-- START OF Supplied information --

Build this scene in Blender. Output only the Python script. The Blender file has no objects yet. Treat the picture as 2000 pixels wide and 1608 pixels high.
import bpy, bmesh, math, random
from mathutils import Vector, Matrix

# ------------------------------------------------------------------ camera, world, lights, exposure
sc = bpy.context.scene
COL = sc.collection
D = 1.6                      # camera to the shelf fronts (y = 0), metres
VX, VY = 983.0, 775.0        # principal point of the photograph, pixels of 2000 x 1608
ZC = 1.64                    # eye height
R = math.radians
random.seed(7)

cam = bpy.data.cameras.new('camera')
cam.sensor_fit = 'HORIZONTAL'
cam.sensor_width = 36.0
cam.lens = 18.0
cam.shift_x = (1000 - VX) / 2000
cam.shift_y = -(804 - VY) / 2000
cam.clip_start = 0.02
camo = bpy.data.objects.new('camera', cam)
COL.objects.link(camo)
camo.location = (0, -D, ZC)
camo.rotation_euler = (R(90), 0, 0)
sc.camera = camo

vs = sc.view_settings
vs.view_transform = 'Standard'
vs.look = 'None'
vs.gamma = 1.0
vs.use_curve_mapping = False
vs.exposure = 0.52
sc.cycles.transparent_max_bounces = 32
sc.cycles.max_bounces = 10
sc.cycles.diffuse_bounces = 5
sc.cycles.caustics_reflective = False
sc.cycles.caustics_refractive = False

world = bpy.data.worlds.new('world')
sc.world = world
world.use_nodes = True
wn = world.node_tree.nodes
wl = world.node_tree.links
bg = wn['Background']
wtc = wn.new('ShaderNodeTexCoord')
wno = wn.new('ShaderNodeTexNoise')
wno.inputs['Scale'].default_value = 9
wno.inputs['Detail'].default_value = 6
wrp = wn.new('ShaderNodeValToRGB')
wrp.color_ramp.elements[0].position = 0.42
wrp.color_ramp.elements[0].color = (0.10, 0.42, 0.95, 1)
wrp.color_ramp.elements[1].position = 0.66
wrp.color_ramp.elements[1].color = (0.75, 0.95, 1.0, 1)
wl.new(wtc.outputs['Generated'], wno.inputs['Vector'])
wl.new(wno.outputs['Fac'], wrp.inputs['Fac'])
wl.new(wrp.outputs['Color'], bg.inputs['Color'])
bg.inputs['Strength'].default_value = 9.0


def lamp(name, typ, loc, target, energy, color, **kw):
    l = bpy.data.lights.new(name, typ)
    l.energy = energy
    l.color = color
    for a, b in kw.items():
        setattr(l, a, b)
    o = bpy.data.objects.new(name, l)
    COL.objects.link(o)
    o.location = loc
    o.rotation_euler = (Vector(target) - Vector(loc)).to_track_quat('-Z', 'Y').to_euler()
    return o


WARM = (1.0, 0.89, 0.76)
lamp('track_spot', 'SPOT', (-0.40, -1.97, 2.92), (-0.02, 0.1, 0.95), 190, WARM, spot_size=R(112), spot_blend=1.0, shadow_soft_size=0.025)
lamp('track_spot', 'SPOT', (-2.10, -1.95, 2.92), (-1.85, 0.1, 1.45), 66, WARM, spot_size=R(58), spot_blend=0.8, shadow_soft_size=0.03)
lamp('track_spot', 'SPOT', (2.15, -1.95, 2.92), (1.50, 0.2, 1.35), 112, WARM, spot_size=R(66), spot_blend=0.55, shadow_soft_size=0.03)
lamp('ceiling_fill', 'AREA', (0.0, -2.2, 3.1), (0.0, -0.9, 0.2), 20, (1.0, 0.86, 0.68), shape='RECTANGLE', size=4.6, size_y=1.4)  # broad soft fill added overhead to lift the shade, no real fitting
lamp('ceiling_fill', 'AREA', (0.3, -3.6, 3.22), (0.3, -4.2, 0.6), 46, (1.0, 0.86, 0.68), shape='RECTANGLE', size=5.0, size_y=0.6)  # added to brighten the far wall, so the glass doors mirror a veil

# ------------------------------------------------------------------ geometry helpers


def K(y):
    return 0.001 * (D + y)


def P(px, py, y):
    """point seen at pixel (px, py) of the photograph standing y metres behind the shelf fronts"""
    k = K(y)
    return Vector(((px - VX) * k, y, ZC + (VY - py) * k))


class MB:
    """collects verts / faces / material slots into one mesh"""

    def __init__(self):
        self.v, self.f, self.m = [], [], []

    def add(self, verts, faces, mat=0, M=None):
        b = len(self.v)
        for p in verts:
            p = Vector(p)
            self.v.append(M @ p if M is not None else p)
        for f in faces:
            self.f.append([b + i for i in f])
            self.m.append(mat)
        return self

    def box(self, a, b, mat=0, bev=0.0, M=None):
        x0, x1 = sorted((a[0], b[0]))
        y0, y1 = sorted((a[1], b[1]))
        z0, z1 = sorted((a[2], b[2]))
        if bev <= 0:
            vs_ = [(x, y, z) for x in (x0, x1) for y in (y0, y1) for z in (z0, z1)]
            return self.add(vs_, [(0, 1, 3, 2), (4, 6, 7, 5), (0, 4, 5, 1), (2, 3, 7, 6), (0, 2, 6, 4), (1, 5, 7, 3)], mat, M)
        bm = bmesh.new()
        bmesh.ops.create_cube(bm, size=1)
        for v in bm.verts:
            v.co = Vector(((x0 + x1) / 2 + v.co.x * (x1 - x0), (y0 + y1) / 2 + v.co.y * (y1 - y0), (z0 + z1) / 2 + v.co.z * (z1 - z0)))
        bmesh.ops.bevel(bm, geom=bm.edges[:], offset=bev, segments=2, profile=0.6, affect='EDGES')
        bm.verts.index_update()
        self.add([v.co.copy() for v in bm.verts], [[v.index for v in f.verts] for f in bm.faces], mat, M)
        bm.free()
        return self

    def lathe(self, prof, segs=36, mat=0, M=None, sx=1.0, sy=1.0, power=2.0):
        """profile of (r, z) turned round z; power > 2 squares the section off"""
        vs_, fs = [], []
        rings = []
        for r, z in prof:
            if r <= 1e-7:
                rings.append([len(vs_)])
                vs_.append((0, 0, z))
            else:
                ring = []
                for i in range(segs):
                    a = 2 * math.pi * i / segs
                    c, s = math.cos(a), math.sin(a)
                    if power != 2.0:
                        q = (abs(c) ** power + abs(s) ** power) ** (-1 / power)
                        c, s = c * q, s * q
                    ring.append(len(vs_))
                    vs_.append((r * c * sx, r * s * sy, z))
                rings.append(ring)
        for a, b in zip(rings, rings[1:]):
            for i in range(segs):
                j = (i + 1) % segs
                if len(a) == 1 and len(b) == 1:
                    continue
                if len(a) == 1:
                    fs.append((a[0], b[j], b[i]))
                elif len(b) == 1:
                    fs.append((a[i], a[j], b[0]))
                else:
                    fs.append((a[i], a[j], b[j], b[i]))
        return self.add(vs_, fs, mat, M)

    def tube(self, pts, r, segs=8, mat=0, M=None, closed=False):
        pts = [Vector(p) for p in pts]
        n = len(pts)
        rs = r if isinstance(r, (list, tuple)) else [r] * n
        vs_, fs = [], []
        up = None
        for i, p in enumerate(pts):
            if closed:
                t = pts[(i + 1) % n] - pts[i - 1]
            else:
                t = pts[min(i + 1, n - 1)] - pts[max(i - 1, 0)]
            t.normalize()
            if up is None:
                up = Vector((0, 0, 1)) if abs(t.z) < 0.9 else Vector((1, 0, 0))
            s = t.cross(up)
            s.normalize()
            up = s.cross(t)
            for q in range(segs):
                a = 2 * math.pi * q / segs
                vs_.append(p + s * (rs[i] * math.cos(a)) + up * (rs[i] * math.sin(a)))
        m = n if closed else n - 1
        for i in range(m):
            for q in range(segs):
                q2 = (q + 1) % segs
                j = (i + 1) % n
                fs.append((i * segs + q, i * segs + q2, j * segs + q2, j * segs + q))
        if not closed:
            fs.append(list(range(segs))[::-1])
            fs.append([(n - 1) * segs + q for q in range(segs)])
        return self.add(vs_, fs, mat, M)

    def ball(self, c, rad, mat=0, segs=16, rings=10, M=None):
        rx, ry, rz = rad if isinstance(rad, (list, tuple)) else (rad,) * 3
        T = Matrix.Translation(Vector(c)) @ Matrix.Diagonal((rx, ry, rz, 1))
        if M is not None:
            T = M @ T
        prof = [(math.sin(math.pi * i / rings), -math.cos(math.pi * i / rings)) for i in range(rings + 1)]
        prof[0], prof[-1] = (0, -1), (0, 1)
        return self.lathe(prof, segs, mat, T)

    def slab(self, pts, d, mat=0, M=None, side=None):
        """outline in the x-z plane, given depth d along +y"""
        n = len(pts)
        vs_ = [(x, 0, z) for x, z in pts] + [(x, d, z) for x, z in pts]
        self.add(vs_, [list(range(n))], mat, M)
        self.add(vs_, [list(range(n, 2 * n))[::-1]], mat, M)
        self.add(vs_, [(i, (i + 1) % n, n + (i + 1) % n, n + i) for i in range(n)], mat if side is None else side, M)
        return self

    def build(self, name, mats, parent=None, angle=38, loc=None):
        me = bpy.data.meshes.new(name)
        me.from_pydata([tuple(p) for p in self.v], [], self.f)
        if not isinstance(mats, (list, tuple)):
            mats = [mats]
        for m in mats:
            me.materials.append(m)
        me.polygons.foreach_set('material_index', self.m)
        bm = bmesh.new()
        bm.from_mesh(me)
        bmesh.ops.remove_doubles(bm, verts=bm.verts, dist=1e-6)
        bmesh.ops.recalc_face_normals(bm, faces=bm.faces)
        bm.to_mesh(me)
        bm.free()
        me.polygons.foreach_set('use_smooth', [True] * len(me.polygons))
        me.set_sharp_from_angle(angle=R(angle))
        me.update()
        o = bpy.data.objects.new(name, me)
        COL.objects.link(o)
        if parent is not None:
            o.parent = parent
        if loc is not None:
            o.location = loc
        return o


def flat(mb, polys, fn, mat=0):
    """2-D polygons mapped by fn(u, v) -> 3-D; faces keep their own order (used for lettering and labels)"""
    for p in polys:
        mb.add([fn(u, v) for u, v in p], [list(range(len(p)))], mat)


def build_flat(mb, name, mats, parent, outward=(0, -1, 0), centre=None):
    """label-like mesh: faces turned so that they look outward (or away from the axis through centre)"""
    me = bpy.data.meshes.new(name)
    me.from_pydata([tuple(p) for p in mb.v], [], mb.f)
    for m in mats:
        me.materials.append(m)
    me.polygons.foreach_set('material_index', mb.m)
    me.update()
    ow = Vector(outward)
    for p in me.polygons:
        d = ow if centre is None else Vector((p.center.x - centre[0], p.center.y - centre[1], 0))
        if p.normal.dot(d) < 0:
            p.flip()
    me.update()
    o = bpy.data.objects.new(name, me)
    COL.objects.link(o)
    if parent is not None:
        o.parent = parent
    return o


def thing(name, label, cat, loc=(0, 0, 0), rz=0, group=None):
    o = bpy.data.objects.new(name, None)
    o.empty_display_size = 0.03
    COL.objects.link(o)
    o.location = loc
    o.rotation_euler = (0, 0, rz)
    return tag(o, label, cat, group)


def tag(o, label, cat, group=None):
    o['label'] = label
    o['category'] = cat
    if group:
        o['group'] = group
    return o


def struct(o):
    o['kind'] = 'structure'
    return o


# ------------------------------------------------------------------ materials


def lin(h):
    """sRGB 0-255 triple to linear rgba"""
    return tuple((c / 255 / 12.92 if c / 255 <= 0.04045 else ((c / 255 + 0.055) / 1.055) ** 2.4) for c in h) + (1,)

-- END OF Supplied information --

Verbatim output is expected for the lines from the start of the data to the line in which "sc.camera = camo" appears, both included.

§ **Exercise answer**:
Build this scene in Blender. Output only the Python script. The Blender file has no objects yet. Treat the picture as 2000 pixels wide and 1608 pixels high.
import bpy, bmesh, math, random
from mathutils import Vector, Matrix

# ------------------------------------------------------------------ camera, world, lights, exposure
sc = bpy.context.scene
COL = sc.collection
D = 1.6                      # camera to the shelf fronts (y = 0), metres
VX, VY = 983.0, 775.0        # principal point of the photograph, pixels of 2000 x 1608
ZC = 1.64                    # eye height
R = math.radians
random.seed(7)

cam = bpy.data.cameras.new('camera')
cam.sensor_fit = 'HORIZONTAL'
cam.sensor_width = 36.0
cam.lens = 18.0
cam.shift_x = (1000 - VX) / 2000
cam.shift_y = -(804 - VY) / 2000
cam.clip_start = 0.02
camo = bpy.data.objects.new('camera', cam)
COL.objects.link(camo)
camo.location = (0, -D, ZC)
camo.rotation_euler = (R(90), 0, 0)
sc.camera = camo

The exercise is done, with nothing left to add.